We understand that we are struck with this over-powering epiphany— awareness, but it doesn’t last. It’s like a high from that first joint in the morning or like the buzz of that first whiskey sour during happy hour. It’s never as good as the first time, but we continue to try to duplicate it.
As powerful as our bliss feels it is only an instant, and the sense of epiphany is only one part of one path of a full journey, in the same way that blossoms are only one brief season of a garden. The treasure and essence of the third path is much more than a moment. It is an experience of union, of enfolding paradox.
The brilliance of the colors, the very precise position of the sunflower heads, even the way the budding blossoms follow the sun; will all come to an end in a few short weeks.
Hold Everything
Sunflowers no longer follow the sun once their heads are mature and the seeds begin to dry. They stop lifting their head to the sun and slowly fold their heads downward as though they are greeting their inevitable resting place for the winter.
The third path teaches us to how to take the second path’s lesson of holding the tension of opposites, and put it into practice.
The third path’s capacity to hold ambiguity means it can—and does—hold everything. It holds joy. It holds conflict. It holds boredom. It holds compassion. It holds cruelty. It holds ecstasy. It holds pain. It holds love. It holds cynicism. It holds hope. It holds misery. It holds striving. It holds hate. It holds peace. In it is every gradation of light and dark, of each day, and every passage of the seasons. It welcomes our full human complexity. It invites, accepts and celebrates each and every aspect of our human enigma.

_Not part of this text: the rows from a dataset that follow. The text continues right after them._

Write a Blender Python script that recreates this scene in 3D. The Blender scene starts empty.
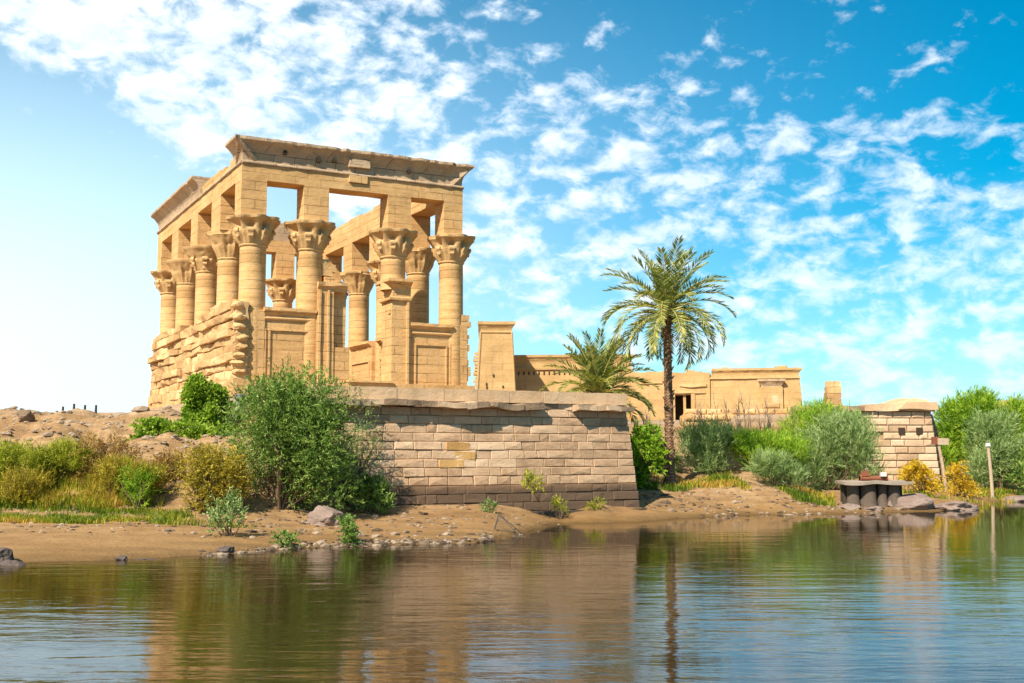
import bpy, math, random
import numpy as np
from mathutils import Vector, noise as mn
random.seed(7)
rng = np.random.default_rng(7)
S = bpy.context.scene
COL = S.collection
# ------------------------------------------------------------------ camera
F_PX, PITCH, CAMH = 1143.0, 0.0961, 3.6
cam = bpy.data.cameras.new('camera')
camo = bpy.data.objects.new('camera', cam); COL.objects.link(camo)
camo.location = (0, 0, CAMH)
camo.rotation_euler = (math.pi / 2 + PITCH, 0, 0)
cam.sensor_width = 36; cam.lens = F_PX * 36 / 1024
cam.clip_start = .1; cam.clip_end = 6000
S.camera = camo
# ------------------------------------------------------------------ light
SUN = Vector((-.38, -.62, .69)).normalized()          # direction towards the sun
sl = bpy.data.lights.new('sun', 'SUN'); sl.energy = 5.0; sl.angle = math.radians(.5)
sl.color = (1, .93, .80)
so = bpy.data.objects.new('sun', sl); COL.objects.link(so)
so.rotation_euler = SUN.to_track_quat('Z', 'Y').to_euler()
w = bpy.data.worlds.new('World'); S.world = w; w.use_nodes = True
wn = w.node_tree; wn.nodes.clear()
S.view_settings.view_transform = 'Standard'; S.view_settings.look = 'None'
S.view_settings.exposure = .67; S.view_settings.gamma = 1
S.view_settings.use_curve_mapping = False


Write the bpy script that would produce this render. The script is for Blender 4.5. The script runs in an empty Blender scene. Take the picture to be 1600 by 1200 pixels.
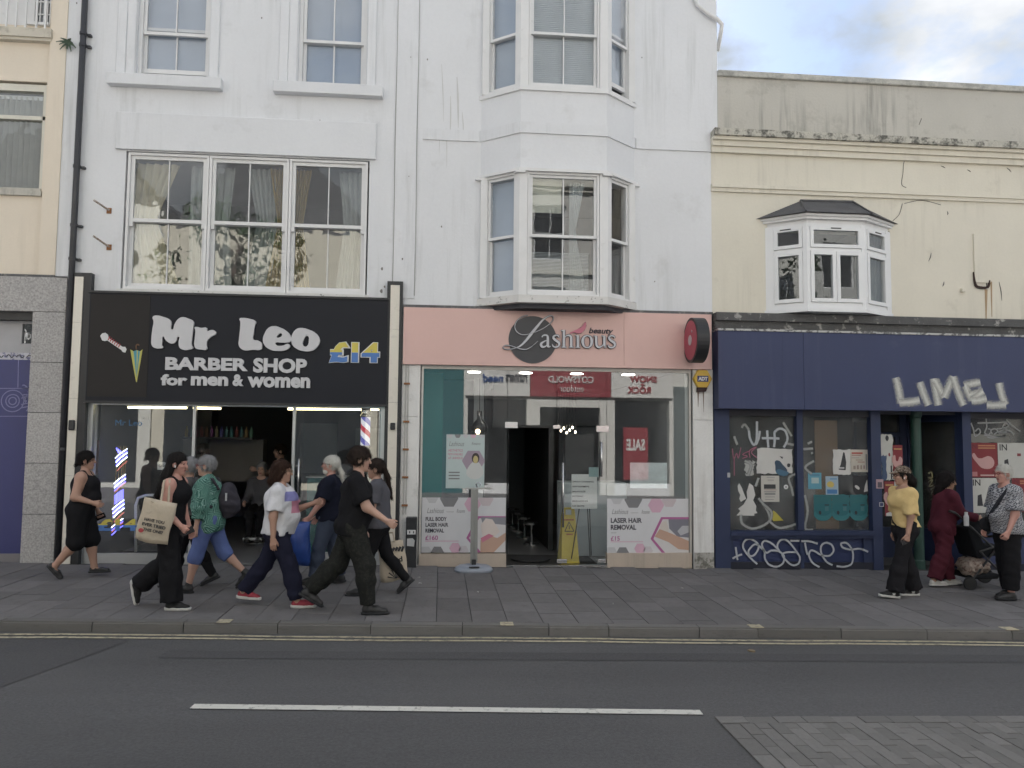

This brings me back to my puppy peeing on my carpet. If everything is a gift, then the urine smell that lingers through my farmhouse on a humid day must be accepted. Because to hold everything means to hold such tensions—of opposites—in such a way that I am unaffected by mosquitoes buzzing around my head and also unaffected by my puppy, Plato, peeing everywhere.
Is it because, his habits, too, are only temporary. Because this is just a cycle. Plato will soon learn that he is not to pee on the carpet. One day I will view changing the litter box as a gift. (?)
Wisdom is a Journey
Perhaps I am unsure of what I think about this concept at the moment. I must wrestle with it. Alexander Shaia does urge his readers to not jump out and proclaim all of our newfound wisdom so hastily.
The glorious garden of John’s gospel also contains a profound caution—not against the gift, but against the limitations of our understanding. In the third path, our insights are not yet fully mature enough although they feel so. It does not take much reflection to observe that the world is full of people who reached a point of epiphany and immediately rushed out to share their supposed wisdom and created only havoc instead. Wisdom is a much longer journey.
New revelations need space and careful sheltering. Matthew and Mark asked us to continue moving. John asks us now to abide and receive. If we do, we will find that our awareness of complexity and interconnection expands. We will gently move toward a comprehension of our proper place within the whole. When questions about meaning and purpose being to arise from that awareness we will better understand, and then eventually be ready to leave and take up the fourth path.
Contemplative Chewing
Knowing that I, myself, have gone out and created a spectacle when my intention was to merely inform and help enlighten people, I realize that perhaps I need to reflect a bit longer on my own questions. In one of my previous blogs, I felt so convicted to share what I had been chewing on, but didn’t stop to realize that I wasn’t ready to swallow the big bite I had just taken.
So maybe I am not ready to answer the questions? Maybe I too, need to shelter my new revelations and provide ample space in my garden for them to grow and mature before I decide that some of my thoughts need to be harvested. Which makes sense, because this season is not yet complete. This cycle is coming to an end, but it’s not there yet.